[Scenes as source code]
— BEGIN —

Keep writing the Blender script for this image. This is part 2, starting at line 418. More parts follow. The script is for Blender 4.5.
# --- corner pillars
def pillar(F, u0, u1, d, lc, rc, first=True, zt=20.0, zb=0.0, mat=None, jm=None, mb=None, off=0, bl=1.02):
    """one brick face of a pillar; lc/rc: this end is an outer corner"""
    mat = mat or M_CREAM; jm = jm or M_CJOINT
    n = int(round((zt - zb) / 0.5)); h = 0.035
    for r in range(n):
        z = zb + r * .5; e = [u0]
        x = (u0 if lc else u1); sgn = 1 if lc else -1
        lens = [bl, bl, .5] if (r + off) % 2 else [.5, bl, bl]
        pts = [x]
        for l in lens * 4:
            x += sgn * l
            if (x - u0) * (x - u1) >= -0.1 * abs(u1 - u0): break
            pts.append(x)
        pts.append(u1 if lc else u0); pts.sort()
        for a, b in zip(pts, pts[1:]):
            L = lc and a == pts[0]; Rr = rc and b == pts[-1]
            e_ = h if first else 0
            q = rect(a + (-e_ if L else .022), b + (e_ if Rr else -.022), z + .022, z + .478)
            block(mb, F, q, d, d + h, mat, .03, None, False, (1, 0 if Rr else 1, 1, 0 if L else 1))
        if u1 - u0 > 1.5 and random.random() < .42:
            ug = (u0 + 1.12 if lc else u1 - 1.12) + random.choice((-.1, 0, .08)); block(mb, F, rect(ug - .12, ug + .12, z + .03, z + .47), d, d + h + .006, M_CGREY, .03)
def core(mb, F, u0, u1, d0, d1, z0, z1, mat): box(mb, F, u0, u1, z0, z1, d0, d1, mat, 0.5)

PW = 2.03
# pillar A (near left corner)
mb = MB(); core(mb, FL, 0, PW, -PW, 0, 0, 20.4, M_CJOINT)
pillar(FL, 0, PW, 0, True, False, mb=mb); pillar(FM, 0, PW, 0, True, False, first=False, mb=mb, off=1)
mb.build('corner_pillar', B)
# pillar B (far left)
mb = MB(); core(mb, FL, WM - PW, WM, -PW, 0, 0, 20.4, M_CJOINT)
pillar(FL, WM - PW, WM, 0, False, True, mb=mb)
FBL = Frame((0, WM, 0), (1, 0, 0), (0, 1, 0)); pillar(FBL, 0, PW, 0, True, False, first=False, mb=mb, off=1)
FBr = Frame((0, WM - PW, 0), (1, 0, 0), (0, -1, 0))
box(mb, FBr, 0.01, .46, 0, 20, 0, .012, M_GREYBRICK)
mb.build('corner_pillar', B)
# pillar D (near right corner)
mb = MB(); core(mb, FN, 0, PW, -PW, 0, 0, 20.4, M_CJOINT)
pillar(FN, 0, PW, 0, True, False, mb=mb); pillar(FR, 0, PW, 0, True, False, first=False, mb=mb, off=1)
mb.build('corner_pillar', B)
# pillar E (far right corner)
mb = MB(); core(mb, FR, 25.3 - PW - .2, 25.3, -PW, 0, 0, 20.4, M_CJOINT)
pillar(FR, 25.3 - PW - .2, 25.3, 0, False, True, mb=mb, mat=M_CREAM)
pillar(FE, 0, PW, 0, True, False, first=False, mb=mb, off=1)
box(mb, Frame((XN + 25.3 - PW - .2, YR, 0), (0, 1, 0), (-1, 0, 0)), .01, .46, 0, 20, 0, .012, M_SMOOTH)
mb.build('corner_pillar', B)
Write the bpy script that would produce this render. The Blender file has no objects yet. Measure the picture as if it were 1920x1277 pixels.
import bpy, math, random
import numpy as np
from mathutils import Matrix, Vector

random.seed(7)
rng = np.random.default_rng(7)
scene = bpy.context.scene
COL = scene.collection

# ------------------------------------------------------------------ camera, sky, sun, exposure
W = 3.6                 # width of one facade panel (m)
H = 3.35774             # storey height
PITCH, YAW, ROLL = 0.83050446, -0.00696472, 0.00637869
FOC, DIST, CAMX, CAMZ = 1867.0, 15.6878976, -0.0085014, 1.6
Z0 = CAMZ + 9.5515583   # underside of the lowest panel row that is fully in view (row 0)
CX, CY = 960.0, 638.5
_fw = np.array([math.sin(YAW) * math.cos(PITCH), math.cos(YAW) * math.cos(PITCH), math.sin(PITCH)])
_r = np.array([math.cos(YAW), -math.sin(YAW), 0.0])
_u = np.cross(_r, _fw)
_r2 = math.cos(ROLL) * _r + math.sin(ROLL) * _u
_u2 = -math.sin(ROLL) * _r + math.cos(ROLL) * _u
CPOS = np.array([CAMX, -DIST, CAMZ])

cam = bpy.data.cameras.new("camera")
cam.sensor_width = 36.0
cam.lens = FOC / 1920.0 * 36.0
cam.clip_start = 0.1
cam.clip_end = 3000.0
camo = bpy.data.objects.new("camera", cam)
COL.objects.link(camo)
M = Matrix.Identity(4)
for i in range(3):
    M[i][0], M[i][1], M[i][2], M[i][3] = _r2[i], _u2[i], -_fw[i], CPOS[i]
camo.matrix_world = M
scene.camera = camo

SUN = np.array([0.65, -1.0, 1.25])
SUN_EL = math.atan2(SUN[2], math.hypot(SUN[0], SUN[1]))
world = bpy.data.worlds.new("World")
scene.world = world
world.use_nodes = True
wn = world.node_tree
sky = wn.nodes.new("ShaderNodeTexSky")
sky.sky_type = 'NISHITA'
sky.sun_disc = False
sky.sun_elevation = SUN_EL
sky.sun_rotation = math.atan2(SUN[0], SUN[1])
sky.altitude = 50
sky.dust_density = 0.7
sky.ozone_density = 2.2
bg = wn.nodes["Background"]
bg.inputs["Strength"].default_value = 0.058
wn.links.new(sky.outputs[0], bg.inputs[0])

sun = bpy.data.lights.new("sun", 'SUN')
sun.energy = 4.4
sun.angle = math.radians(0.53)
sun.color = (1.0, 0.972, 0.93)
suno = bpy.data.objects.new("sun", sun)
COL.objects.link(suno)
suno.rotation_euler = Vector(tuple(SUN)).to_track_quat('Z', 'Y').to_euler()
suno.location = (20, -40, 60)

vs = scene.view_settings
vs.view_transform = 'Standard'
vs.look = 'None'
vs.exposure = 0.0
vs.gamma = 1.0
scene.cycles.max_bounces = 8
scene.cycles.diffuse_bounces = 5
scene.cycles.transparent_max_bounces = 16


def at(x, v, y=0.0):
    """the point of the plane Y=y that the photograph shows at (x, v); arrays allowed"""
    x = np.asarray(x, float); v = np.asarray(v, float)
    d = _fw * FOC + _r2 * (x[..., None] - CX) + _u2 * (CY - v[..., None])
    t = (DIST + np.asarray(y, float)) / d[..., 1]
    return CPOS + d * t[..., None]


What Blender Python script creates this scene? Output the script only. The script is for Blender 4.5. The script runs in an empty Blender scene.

— END —

PROBLEM TO SOLVE = Copy all lines from the data that hold the word "objects".

RESULT OF THE TASK =
Write the bpy script that would produce this render. The Blender file has no objects yet. Measure the picture as if it were 1920x1277 pixels.
camo = bpy.data.objects.new("camera", cam)
COL.objects.link(camo)
suno = bpy.data.objects.new("sun", sun)
COL.objects.link(suno)